The United States has criticised China’s infrastructure lending, warning that it has saddled some developing countries with debts that they cannot afford to repay. US Secretary of State Mike Pompeo has said there would be "no rationale" for an IMF bailout of Pakistan that pays off Chinese loans.

Lagarde said that the IMF would need to know the extent and composition of the country’s debt, including sovereign debt and state-owned enterprise debt, "so that we can actually really appreciate and determine the debt sustainability of that country, if and when we consider a programme," she added.

Lagarde said in a statement that Pakistan requested the IMF assistance during a meeting with Finance Minister Asad Umar and central bank governor Tarik Bajwa on the sidelines of the IMF and World Bank annual meetings in Bali.

"An IMF team will visit Islamabad in the coming weeks to initiate discussions for a possible IMF-supported economic programme," Lagarde said. "We look forward to our continuing partnership."

The formal request follows an apparent 7 percent devaluation of the Pakistani rupee by the central bank on Tuesday, after Prime Minister Imran Khan announced the government would seek financial assistance to ease a mounting balance of payments crisis.

If a package is agreed, it would be Pakistan’s 13th IMF bailout since 1988. The Fund lent Islamabad $6.7 billion in 2013. A Pakistani minister told Reuters in Islamabad on Wednesday that the government was considering options, including the possible restructuring of some foreign loans. "It’s in very initial stages, the negotiations haven’t started or matured yet, but this is something that we may look towards," Muhammad Hammad Azhar, State Minister for Revenue, said.

Donors have warned Pakistan that its budget deficit, which hit 6.6 percent of the GDP in the year to end of June, was unsustainable. "We do have extremely high deficits," Azhar said. "Unless we restructure the debt the burden will mount."

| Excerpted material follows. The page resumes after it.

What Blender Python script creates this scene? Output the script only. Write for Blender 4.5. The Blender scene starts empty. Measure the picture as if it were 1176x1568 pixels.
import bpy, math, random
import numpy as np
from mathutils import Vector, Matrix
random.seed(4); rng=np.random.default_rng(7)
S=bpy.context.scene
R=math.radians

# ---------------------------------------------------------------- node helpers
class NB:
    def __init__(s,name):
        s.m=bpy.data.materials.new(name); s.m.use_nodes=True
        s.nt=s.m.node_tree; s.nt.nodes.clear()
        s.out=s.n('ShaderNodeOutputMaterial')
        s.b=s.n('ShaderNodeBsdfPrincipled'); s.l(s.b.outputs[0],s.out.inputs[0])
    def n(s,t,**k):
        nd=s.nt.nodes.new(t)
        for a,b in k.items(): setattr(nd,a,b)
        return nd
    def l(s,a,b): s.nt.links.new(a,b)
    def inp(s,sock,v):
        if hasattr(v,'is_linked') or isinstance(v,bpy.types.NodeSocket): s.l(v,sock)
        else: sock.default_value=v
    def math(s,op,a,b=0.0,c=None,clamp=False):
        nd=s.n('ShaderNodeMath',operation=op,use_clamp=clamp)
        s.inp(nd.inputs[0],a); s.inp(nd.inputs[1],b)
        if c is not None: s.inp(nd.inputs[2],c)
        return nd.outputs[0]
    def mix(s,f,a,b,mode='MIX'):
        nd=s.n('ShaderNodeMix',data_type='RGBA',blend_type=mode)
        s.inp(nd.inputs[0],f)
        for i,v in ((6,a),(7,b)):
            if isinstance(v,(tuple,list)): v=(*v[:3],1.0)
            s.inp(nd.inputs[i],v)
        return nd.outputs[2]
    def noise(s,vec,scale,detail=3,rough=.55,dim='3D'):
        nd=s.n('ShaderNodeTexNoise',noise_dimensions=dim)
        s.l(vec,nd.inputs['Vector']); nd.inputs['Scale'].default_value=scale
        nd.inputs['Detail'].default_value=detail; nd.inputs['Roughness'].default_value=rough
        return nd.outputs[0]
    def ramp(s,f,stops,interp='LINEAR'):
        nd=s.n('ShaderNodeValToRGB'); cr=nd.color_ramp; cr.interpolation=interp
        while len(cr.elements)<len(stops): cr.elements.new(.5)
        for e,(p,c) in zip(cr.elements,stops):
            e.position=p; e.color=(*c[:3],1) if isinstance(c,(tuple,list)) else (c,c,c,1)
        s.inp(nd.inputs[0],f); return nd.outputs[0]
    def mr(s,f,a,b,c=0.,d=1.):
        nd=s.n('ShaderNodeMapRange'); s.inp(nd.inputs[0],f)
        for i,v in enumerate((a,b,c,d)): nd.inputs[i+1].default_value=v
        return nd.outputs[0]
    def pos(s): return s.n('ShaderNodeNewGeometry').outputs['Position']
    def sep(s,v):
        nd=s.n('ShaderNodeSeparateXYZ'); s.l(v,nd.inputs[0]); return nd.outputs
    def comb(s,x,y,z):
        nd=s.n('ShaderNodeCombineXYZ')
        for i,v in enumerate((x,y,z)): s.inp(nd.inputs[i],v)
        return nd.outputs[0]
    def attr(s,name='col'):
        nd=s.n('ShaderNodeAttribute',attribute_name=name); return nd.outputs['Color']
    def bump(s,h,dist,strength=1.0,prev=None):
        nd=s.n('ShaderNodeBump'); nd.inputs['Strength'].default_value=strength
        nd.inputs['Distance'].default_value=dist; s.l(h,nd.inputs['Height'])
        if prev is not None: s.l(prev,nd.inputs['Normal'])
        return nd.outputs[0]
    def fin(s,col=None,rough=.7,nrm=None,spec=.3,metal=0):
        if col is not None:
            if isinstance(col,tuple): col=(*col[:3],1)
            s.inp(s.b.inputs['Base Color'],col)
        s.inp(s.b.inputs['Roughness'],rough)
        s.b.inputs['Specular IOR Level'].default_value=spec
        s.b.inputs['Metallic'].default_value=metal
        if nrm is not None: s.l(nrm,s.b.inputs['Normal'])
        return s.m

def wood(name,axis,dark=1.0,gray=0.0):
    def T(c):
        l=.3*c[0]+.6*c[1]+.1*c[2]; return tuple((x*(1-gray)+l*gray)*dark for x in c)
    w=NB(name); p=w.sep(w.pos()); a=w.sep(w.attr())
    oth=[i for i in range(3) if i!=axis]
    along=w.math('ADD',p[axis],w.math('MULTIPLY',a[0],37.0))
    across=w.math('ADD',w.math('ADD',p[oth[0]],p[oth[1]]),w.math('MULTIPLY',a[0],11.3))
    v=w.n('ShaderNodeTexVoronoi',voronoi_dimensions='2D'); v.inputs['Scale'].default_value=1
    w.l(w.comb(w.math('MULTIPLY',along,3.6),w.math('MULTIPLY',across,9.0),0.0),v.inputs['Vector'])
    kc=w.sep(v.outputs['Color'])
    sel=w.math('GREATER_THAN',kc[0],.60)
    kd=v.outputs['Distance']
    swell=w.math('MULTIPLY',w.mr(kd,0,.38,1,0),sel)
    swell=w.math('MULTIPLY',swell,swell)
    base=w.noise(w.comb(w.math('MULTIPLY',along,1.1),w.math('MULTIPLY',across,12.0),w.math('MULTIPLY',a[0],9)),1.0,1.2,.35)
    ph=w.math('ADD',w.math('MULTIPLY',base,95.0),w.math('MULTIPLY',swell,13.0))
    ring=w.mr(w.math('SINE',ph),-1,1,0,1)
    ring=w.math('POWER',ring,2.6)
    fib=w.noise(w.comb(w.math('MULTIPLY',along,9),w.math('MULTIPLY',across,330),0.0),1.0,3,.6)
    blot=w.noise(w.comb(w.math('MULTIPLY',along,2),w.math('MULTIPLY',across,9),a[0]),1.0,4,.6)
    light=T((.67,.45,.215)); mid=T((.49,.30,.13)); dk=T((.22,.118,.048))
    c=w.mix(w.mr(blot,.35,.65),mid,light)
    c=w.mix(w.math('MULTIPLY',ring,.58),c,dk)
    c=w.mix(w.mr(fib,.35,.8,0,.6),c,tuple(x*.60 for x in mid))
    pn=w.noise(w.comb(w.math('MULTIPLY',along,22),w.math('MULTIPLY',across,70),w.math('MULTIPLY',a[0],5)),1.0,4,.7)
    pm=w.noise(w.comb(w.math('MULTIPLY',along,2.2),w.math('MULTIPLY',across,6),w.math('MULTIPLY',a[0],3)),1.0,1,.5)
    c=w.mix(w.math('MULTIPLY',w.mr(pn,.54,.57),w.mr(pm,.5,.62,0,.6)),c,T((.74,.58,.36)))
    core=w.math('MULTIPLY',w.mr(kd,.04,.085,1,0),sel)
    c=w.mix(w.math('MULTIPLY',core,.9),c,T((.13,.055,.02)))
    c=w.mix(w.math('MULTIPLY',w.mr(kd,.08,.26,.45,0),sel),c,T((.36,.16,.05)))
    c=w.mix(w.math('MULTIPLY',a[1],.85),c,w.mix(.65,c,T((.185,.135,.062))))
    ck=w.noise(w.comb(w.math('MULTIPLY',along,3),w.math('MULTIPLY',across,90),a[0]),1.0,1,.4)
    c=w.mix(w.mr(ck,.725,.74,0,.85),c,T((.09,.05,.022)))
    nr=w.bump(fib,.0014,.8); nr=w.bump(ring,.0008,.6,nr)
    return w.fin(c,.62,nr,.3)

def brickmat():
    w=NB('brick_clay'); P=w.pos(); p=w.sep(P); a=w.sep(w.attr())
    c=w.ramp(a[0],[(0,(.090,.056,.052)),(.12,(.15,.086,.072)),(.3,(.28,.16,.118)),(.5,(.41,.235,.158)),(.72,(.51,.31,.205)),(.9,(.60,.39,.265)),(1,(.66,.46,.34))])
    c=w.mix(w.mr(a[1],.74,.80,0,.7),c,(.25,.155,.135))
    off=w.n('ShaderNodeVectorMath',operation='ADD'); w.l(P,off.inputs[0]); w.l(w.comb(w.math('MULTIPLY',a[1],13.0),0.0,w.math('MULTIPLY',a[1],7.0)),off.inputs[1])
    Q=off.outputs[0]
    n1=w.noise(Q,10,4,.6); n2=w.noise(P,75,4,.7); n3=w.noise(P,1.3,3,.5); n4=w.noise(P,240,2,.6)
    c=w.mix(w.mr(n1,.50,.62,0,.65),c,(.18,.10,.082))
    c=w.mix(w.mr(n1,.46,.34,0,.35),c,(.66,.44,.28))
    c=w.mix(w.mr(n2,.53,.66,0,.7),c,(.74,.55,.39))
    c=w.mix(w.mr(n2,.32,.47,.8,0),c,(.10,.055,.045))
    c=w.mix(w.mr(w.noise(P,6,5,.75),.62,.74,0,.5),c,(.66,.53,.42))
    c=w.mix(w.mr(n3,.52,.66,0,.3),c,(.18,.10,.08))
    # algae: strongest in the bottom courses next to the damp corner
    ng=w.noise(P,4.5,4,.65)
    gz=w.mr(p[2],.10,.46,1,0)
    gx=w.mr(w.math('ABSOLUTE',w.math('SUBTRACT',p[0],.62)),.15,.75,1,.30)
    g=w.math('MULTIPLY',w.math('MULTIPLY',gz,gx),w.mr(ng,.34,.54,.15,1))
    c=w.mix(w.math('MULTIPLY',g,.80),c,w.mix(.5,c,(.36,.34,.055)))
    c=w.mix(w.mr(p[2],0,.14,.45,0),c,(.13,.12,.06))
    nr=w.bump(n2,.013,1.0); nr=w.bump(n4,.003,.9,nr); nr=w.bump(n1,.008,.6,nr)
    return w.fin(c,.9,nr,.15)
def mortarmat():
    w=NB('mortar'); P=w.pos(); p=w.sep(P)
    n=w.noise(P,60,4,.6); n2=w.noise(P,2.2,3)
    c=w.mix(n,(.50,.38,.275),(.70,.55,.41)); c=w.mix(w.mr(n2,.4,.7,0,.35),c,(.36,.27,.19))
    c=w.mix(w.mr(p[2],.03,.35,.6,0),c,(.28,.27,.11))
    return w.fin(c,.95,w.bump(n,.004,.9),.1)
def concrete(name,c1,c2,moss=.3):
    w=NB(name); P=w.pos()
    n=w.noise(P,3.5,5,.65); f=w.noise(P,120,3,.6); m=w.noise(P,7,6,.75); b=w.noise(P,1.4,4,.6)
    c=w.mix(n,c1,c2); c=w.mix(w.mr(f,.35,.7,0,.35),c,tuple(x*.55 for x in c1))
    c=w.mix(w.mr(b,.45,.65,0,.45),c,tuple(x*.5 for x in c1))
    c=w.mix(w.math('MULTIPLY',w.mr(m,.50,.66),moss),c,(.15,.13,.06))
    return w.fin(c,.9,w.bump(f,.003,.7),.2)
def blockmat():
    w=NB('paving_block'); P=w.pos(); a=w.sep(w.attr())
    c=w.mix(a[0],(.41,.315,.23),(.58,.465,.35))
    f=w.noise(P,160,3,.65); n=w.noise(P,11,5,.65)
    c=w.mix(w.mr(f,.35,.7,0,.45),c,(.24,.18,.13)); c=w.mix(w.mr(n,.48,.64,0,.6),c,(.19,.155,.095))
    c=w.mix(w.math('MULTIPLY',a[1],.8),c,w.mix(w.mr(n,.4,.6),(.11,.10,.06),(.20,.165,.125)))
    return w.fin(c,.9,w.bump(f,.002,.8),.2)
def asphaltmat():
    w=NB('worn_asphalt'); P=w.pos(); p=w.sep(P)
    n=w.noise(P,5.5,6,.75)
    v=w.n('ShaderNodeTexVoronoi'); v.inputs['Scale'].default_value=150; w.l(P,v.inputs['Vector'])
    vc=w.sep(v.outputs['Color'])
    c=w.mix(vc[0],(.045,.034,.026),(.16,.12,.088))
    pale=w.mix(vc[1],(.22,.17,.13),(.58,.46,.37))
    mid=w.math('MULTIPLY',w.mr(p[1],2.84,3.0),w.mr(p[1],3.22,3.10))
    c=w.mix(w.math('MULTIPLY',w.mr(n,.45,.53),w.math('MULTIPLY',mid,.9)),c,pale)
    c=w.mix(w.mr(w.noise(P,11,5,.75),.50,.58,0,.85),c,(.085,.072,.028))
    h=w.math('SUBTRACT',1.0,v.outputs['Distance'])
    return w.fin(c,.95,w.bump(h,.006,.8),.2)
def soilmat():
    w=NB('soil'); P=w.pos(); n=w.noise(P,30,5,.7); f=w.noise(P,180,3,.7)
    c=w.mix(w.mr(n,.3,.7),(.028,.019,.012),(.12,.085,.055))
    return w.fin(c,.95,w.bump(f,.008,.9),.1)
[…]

In the past year, Pakistan has borrowed billions of dollars from China to boost its foreign currency reserves, with the money spent defending an overvalued local currency. This is on top of money pledged for Belt and Road projects. Azhar said Chinese projects should proceed as planned as the government views infrastructure was vital to stimulating growth.

Most of the Chinese money loaned so far has been through private power projects and not to the government, but Islamabad has given sovereign guarantees for the projects’ annual profits. Critics have raised concern about opaque nature of some of the deals, saying they have left Pakistan with liabilities that could saddle it with de facto off-books debt.

The IMF had sent its appraisal team to Islamabad from September 27 to October 4, 2018 and both sides exchanged data and worked out details, however, the government took time to make up its mind for approaching the IMF and did not request to hold Article IV consultation, so the Fund would not treat those talks as pre-requisite for converting its working for formal programme.

When the IMF’s resident representative was contacted for seeking her comments, she said the IMF mission would visit Pakistan but its exact timeframe has not been worked out yet. Official sources in the Ministry of Finance said the mission team of the IMF might visit Islamabad next week and the finalisation and approval of possible programme might take at least four to six weeks, so Islamabad might have to arrange $1 to $2 billion as stopgap arrangement to avert a crisis like situation in coming weeks.